──────── Records supplied ────────
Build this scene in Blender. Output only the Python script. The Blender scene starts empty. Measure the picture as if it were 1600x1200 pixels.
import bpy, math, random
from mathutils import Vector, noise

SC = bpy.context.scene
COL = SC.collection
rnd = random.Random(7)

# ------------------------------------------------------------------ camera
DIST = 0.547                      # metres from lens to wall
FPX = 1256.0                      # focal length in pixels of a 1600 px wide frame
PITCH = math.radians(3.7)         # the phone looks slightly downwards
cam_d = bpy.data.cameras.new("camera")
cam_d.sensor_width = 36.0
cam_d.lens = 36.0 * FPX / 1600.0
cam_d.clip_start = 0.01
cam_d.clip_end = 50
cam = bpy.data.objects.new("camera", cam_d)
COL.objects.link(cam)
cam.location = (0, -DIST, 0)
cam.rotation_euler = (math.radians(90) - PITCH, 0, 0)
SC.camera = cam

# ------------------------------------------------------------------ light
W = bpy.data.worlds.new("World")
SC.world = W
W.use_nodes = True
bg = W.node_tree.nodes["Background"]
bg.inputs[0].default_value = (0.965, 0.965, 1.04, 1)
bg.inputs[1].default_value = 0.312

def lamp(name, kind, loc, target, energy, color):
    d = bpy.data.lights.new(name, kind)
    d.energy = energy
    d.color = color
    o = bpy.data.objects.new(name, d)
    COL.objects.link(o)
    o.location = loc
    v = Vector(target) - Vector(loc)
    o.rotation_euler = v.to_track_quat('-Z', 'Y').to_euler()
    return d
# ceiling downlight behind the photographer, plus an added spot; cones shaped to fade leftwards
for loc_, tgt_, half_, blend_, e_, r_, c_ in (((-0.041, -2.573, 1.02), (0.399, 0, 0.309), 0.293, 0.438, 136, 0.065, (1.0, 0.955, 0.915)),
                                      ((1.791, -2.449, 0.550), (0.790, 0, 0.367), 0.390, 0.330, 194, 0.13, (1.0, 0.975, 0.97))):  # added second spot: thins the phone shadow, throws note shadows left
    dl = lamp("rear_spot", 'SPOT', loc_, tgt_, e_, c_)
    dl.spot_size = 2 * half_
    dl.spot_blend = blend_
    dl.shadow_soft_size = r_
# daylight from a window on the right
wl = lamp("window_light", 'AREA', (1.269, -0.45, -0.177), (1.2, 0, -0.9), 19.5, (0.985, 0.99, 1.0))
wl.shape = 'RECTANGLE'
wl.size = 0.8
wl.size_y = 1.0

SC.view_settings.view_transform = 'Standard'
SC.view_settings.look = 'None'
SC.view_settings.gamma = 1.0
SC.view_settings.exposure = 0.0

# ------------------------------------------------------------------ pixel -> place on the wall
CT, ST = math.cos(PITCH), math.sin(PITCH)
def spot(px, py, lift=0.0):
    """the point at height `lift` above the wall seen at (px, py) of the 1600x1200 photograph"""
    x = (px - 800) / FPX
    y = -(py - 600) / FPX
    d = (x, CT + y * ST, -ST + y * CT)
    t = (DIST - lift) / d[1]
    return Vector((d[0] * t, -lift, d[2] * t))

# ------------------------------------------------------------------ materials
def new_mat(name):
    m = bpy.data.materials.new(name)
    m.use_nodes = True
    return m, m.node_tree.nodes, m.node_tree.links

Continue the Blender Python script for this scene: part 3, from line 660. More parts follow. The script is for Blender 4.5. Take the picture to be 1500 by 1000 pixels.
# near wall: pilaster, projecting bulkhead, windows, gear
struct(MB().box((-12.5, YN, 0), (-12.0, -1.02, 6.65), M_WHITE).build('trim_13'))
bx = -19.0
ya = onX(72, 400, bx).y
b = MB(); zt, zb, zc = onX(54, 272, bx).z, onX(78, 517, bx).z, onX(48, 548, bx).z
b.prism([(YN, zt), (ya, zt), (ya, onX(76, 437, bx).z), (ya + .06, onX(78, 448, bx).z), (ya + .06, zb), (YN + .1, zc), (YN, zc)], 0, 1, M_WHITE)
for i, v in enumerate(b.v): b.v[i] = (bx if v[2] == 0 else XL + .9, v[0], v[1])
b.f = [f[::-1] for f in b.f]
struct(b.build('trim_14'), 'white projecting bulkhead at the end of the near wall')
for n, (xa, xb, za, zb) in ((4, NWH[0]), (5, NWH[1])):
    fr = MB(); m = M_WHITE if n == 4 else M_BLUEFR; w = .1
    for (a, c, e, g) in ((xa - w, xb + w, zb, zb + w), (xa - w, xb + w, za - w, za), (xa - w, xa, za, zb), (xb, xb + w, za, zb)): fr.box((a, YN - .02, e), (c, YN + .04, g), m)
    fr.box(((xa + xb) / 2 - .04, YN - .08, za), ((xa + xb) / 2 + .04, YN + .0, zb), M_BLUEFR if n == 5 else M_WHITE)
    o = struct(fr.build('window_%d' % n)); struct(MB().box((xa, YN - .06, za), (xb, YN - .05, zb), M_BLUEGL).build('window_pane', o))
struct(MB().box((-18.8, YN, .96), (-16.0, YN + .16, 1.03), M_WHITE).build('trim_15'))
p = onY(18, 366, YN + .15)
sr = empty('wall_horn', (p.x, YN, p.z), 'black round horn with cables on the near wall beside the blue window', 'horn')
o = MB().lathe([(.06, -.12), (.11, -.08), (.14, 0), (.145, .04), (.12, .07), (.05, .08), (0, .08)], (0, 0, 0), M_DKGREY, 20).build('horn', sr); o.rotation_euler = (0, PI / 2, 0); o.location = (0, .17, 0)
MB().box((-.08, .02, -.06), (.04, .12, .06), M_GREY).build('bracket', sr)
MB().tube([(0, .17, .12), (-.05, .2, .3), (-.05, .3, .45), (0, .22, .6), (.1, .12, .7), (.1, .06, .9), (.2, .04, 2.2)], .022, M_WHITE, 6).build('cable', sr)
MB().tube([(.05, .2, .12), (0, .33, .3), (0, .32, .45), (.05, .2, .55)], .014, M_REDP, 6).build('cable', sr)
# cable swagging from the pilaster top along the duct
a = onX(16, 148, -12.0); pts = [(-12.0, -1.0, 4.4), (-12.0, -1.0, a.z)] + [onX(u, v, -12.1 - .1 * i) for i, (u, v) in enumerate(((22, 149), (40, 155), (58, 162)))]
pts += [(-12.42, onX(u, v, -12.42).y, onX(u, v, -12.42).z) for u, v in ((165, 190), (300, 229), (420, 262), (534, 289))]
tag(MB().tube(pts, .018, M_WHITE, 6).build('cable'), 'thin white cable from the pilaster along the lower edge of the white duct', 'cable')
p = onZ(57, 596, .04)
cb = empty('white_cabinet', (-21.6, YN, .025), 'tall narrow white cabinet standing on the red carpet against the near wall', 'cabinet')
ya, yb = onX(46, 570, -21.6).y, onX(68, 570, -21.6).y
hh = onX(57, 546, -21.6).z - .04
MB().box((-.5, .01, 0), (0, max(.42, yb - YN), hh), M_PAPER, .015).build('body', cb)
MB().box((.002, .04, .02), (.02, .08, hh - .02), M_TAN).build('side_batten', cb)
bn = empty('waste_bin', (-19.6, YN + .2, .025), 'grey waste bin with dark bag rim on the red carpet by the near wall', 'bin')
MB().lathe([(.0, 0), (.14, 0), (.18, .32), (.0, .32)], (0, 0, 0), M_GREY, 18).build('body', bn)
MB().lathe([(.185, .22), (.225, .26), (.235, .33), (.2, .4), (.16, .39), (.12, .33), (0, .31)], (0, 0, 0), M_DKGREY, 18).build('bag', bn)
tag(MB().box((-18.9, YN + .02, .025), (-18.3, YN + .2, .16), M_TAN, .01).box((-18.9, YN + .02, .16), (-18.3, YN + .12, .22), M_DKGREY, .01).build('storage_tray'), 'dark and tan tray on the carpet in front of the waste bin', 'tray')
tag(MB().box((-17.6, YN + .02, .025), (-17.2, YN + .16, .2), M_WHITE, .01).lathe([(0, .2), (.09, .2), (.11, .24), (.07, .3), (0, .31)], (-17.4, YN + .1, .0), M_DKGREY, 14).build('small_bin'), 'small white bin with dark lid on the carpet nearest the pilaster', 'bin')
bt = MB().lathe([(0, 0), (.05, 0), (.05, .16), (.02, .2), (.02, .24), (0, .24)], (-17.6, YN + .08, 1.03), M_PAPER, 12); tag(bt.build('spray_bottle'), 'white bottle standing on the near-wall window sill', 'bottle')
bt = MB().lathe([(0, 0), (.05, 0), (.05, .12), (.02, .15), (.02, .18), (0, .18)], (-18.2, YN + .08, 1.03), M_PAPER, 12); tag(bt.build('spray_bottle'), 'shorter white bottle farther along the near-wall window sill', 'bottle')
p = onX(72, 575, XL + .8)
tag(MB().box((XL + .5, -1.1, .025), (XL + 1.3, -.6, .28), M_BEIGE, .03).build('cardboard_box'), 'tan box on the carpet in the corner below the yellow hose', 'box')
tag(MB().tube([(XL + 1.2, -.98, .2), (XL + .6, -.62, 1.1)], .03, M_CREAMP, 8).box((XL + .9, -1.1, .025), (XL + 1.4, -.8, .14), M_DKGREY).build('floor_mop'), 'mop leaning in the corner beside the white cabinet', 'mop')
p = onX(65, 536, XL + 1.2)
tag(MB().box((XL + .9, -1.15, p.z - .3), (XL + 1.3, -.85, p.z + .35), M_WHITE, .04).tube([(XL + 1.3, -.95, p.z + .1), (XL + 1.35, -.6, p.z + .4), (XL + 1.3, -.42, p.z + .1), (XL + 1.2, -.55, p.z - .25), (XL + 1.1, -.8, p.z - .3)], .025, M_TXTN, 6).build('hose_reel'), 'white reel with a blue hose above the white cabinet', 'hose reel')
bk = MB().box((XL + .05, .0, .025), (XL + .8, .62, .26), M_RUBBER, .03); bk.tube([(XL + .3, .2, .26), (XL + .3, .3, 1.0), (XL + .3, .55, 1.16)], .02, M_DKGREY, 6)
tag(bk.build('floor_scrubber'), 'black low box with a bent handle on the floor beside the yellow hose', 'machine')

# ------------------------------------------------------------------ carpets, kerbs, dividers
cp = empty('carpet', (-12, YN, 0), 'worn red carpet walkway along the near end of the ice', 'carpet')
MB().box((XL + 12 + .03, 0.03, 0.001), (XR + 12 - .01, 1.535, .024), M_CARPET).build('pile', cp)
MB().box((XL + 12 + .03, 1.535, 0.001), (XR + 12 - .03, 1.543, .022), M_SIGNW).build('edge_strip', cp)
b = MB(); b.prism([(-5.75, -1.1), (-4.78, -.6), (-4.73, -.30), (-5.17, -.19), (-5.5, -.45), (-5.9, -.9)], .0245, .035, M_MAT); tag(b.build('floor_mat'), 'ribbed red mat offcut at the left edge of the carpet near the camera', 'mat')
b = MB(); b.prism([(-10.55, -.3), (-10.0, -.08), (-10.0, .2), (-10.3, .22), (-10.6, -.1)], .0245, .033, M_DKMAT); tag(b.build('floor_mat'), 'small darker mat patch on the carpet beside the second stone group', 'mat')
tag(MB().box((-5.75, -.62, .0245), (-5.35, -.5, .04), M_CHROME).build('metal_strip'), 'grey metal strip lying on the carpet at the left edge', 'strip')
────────
* _Exercise goal_
Give back exactly the material above from its opening line to the line bearing "SC.camera = cam".

* _Answer below_
Build this scene in Blender. Output only the Python script. The Blender scene starts empty. Measure the picture as if it were 1600x1200 pixels.
import bpy, math, random
from mathutils import Vector, noise

SC = bpy.context.scene
COL = SC.collection
rnd = random.Random(7)

# ------------------------------------------------------------------ camera
DIST = 0.547                      # metres from lens to wall
FPX = 1256.0                      # focal length in pixels of a 1600 px wide frame
PITCH = math.radians(3.7)         # the phone looks slightly downwards
cam_d = bpy.data.cameras.new("camera")
cam_d.sensor_width = 36.0
cam_d.lens = 36.0 * FPX / 1600.0
cam_d.clip_start = 0.01
cam_d.clip_end = 50
cam = bpy.data.objects.new("camera", cam_d)
COL.objects.link(cam)
cam.location = (0, -DIST, 0)
cam.rotation_euler = (math.radians(90) - PITCH, 0, 0)
SC.camera = cam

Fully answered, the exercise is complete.